Here’s a little more on Randy as described by a friend:
Recently returned from Boston where he was based for twelve years, Randy Bustamante has unique experience as a writer, teacher, and retreat and workshop facilitator. He taught writing courses at Boston College (BC) while on a doctoral fellowship in Theology and Education. Under his mentorship, one of his students won the Dever Writing Award for Freshman Writing at BC. He also taught an introductory course on college writing to the first graduates of the Oprah Winfrey Leadership Academy for Girls.
Throughout the 1990s in the Philippines, Randy taught creative writing and other courses in the humanities (English, Filipino, Philosophy, Theology) to both undergraduates and scholastics at the Ateneo de Manila University, where he obtained undergraduate and graduate degrees in Philosophy, English (Creative Writing), and Pastoral Ministry (Spirituality), and at the University of the Philippines (Diliman), where he had received tenure as English and Creative Writing faculty. He has also taught ESL to visiting international students at both universities as well as creative writing workshops in small-group settings . This year marks his 18th year of teaching as he returns to Loyola Heights.
Randy’s accomplishments as a multilingual writer include an artist’s residency at Casa San Miguel in Zambales and poetry fellowships to the UP National Writers Workshop in Baguio and the Silliman Writers Workshop in Dumaguete. He has written a bilingual illustrated storybook and a biography of a human-rights lawyer, translated contemporary French fiction into Filipino through English, edited a coffeetable sourcebook on Filipino liturgical vestments, and published poetry in Filipino and in English in various literary journals and anthologies from university and independent presses.
I need this!!! I hope he will have another workshop by end of this year. Sigh.
Thank you for stopping by! If you could help spread the word on this one, there’s a big chance he’ll have more of them this year. 🙂
Ooh, it’s Randy! He was my co-fellow at the Silliman Writers Workshop eons ago, and remains a good friend to this day. He’s such a talented, amazing soul, his workshop is bound to be awesome! Thanks for letting us know about it!
Hi, Pierra! Isn’t he wonderful?
He apparently needs 25 people to sign up for this workshop to take place. (A bit ambitious of the Ayala Museum to demand in less than a month if you ask me.)

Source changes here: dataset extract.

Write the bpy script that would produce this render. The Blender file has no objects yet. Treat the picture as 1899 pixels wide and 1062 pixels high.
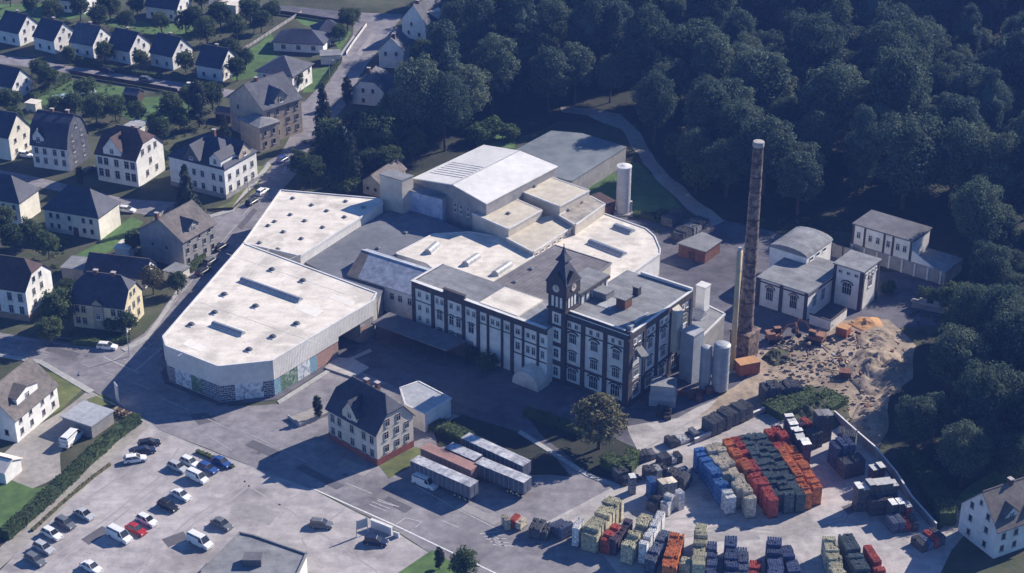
import bpy, bmesh, math, random
from mathutils import Vector, Matrix, noise
R = math.radians
rnd = random.Random(7)
S = bpy.context.scene
COL = S.collection

# ------------------------------------------------------------------ camera, sky, sun, exposure
FOC, PITCH, CAMH = 3200.0, R(27.5), 185.0          # focal length in photo pixels (1899 wide)
cam = bpy.data.cameras.new('camera'); co = bpy.data.objects.new('camera', cam); COL.objects.link(co)
cam.sensor_width = 36.0; cam.lens = 36.0 * FOC / 1899.0
cam.clip_start = 1.0; cam.clip_end = 6000.0
co.location = (0, 0, CAMH); co.rotation_euler = (R(90) - PITCH, 0, 0)
S.camera = co
SUN_EL, SUN_AZ = R(31), R(55)                       # azimuth clockwise from +Y
w = bpy.data.worlds.new('World'); S.world = w; w.use_nodes = True
nt = w.node_tree; nt.nodes.clear()
sky = nt.nodes.new('ShaderNodeTexSky'); sky.sky_type = 'NISHITA'; sky.sun_disc = False
sky.sun_elevation = SUN_EL; sky.sun_rotation = SUN_AZ
sky.altitude = 300; sky.air_density = 1.0; sky.dust_density = 0.0; sky.ozone_density = 10.0
bg = nt.nodes.new('ShaderNodeBackground'); bg.inputs['Strength'].default_value = 0.085
out = nt.nodes.new('ShaderNodeOutputWorld')
nt.links.new(sky.outputs[0], bg.inputs[0]); nt.links.new(bg.outputs[0], out.inputs[0])
sl = bpy.data.lights.new('sun', 'SUN'); so = bpy.data.objects.new('sun', sl); COL.objects.link(so)
sl.energy = 5.0; sl.angle = R(0.5); sl.color = (1.0, 0.91, 0.79)
sd = Vector((math.sin(SUN_AZ) * math.cos(SUN_EL), math.cos(SUN_AZ) * math.cos(SUN_EL), math.sin(SUN_EL)))
so.rotation_euler = (-sd).to_track_quat('-Z', 'Y').to_euler()
so.location = (200, 500, 300)
S.view_settings.view_transform = 'Standard'; S.view_settings.look = 'None'
S.view_settings.exposure = 0.74; S.view_settings.gamma = 1.0
S.render.engine = 'CYCLES'
S.cycles.max_bounces = 5; S.cycles.diffuse_bounces = 2; S.cycles.glossy_bounces = 2
S.cycles.transmission_bounces = 3; S.cycles.transparent_max_bounces = 4
S.cycles.caustics_reflective = False; S.cycles.caustics_refractive = False
S.cycles.use_adaptive_sampling = True; S.cycles.adaptive_threshold = 0.02
try:
    S.cycles.use_denoising = True; S.cycles.denoiser = 'OPENIMAGEDENOISE'
except Exception: pass

# ------------------------------------------------------------------ survey: bearing of a point in the place -> metres on level z
CP, SP = math.cos(PITCH), math.sin(PITCH)
def P(x, y, z=0.0):
    u = x - 949.5; v = y - 531.0
    t = (CAMH - z) / (FOC * SP + v * CP)
    return Vector((u * t, (FOC * CP - v * SP) * t, z))
def PP(pts, z=0.0): return [P(x, y, z) for x, y in pts]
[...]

If there’s any way you can help promote his classes, I’m sure he would appreciate it. 🙂
Hi Cat, wonderful is the word! Finally posted Randy’s workshop on thehappylab, and provided a link to your post, too! Here’s hoping he gets lots of participants (I might actually be one of them!). 🙂
Hi Pierra! Thank you so much for promoting Randy’s workshop on your site as well. 🙂 I posted a link to your feature on Twitter a few days ago. Crossing my fingers he gets the numbers he needs!
Hope to see you soon! xx
Dear writers and would -be writers,
Do submit to the second anthology of flash fiction to come out of Anvil Publishing, entitled Fast Food Fiction Delivery. Email a short short of no more than 500 words, any topic or genre, to noelleqdj@yahoo.com or mookiekatigbakster@gmail.com by midnight May 31, 2014.
Hi Noelle,
Thank you for this information. If you could send me a poster or any other additional details, I can help spread the word through my social media accounts. Cheers!
Hello, went back to this post to check Randy Bustamante’s contact info. Did he have another writing class? Hoping you would know. Thank you very much.